W czwartek Premier Mateusz Morawiecki poinformował, że będzie walczył z urzędnikami UE w sprawie systemu handlu uprawnieniami do emisji dwutlenku węgla (ETS).
- Nasze Ministerstwo Klimatu i Środowiska zaprezentowało specjalny dokument, który jest najpoważniejszym dokumentem analizowanym obecnie w zakresie potencjalnych zmian przez Komisje Europejką - oświadczył premier.
Nieco wcześniej również minister sprawiedliwości Zbigniew Ziobro wypowiadał się w podobnym tonie, tłumacząc, że zmiany polityki energetycznej wewnątrz Unii doprowadzą do zduszenia polskiej gospodarki.
- Wprowadzenie tak drakońskich ograniczeń w emisji CO2 uderza w gospodarkę krajów UE, a najbardziej uderza w Polskę, bo Polska stoi na węglu. Mamy największe złoża węgla w Europe - powiedział Ziobro w wywiadzie na antenie Programu 1 Polskiego Radia. - UE popada w szaleństwo i to się dzieje kosztem Polaków.

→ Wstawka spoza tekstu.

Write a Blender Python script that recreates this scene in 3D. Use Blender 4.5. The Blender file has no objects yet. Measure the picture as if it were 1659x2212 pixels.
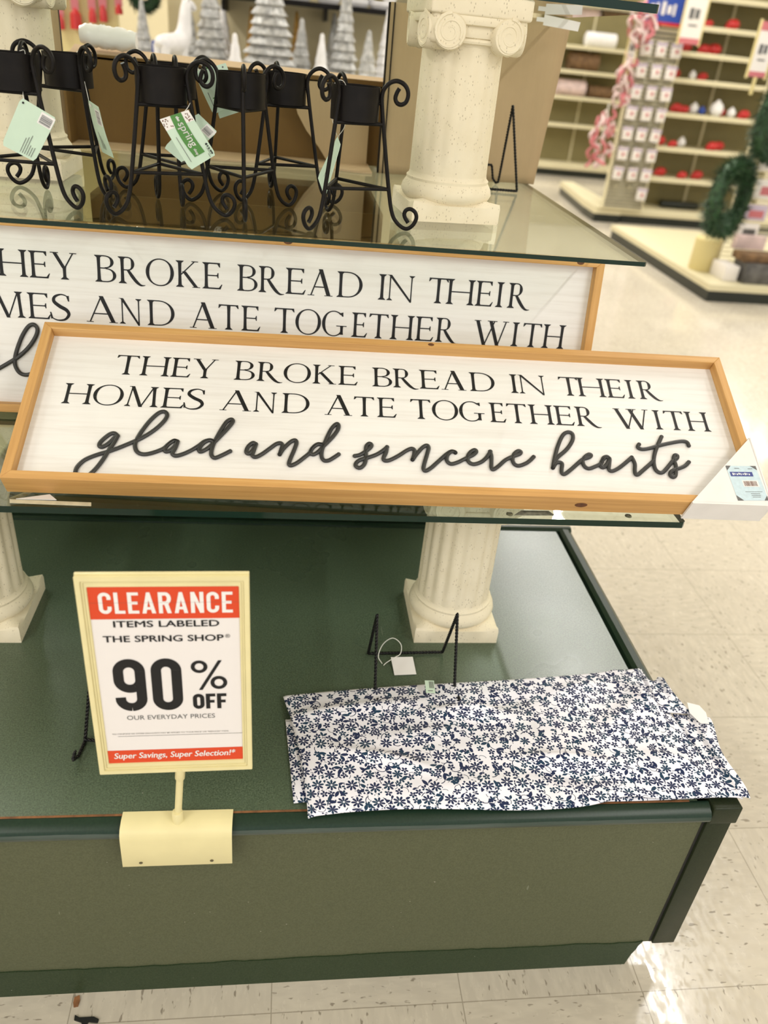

To próba wyprowadzenia Polski z Unii
- Gdyby pan minister rzeczywiście zażądał od premiera wycofania się Polski z zapisów pakietu klimatyczno-energetycznego, oznaczałoby to de facto wystąpienie z Unii Europejskiej – mówi dr hab. inż. Zbigniew Karaczun – profesor w Katedrze Ochrony Środowiska i Dendrologii SGGW w Warszawie i jeden ze współzałożycieli Koalicji Klimatycznej. – To są przepisy europejskie, które mają budować wspólny rynek i nie da się wyjść z postanowień ładu klimatycznego bez wyjścia z Unii Europejskiej. Pan minister albo tego w ogóle nie rozumie, albo opowiada głupoty, aby zdobyć elektorat.
Ministrowi brak empatii
Jak wyjaśnia profesor Karaczun, żądania szefa resortu sprawiedliwości są niewłaściwe również z innych powodów.
- Mówienie o budowaniu gospodarki energetycznej opartej na węglu w czasie, gdy większość państw stara się ograniczyć emisję gazów cieplarnianych, jest również nierozsądne – mówi Zbigniew Karaczun. – Nasze pokolenie zapewne przeżyje bez większych komplikacji konsekwencje takiego postępowania. Jednak nasze dzieci i wnuki, będą narażone na efekty katastrofy klimatycznej, do której ono doprowadzi. To dla nich walczymy z efektem zmiany klimatu. Nie wiem, czy Pan minister ma dzieci, ale w mojej ocenie kompletnie brak mu empatii.
Profesor zauważa też, że wycofanie się z założeniu tzw. Zielonego Ładu, po prostu Polsce nie przystoi.
- Cele klimatyczne są znane od lat. W 1992 roku Polska podpisała konwencję ONZ w sprawie ograniczenia zmian klimatu. W 2015 roku już za tego rządu przystąpiła do Porozumienia Paryskiego (zakładającego ograniczenie produkcji gazów cieplarnianych i utrzymanie wzrostu globalnej temperatury na poziomie nie wyższym niż 1,5 2 st. w stosunku do ery przedprzemysłowej). Ratyfikowała to porozumienie i zaakceptowała podniesienie celów redukcji emisji Unii Europejskiej do 55% w 2030 roku. Mówienie teraz, że działania te są niezgodne z celami Polski, jest nie na miejscu. Chciałbym zauważyć w ciągu ostatnich 6 lat polski, rząd nie zrobił nic, by zabezpieczyć nas przed wzrostem cen energii. A mógł to robić, inwestując np. w rozwój odnawialnych źródeł energii czy poprzez radykalne poprawienie efektywności energetycznej. Miliardy złotych pozyskane z handlu zezwoleniami na emisję dwutlenku węgla, które uzyskał budżet państwa, przeznaczano na bzdurne pomysły m.in. budowy elektrowni węglowej w Ostrołęce. Której w efekcie nie wybudowano i dziś trzeba będzie wydać kolejne miliony na jej rozebranie.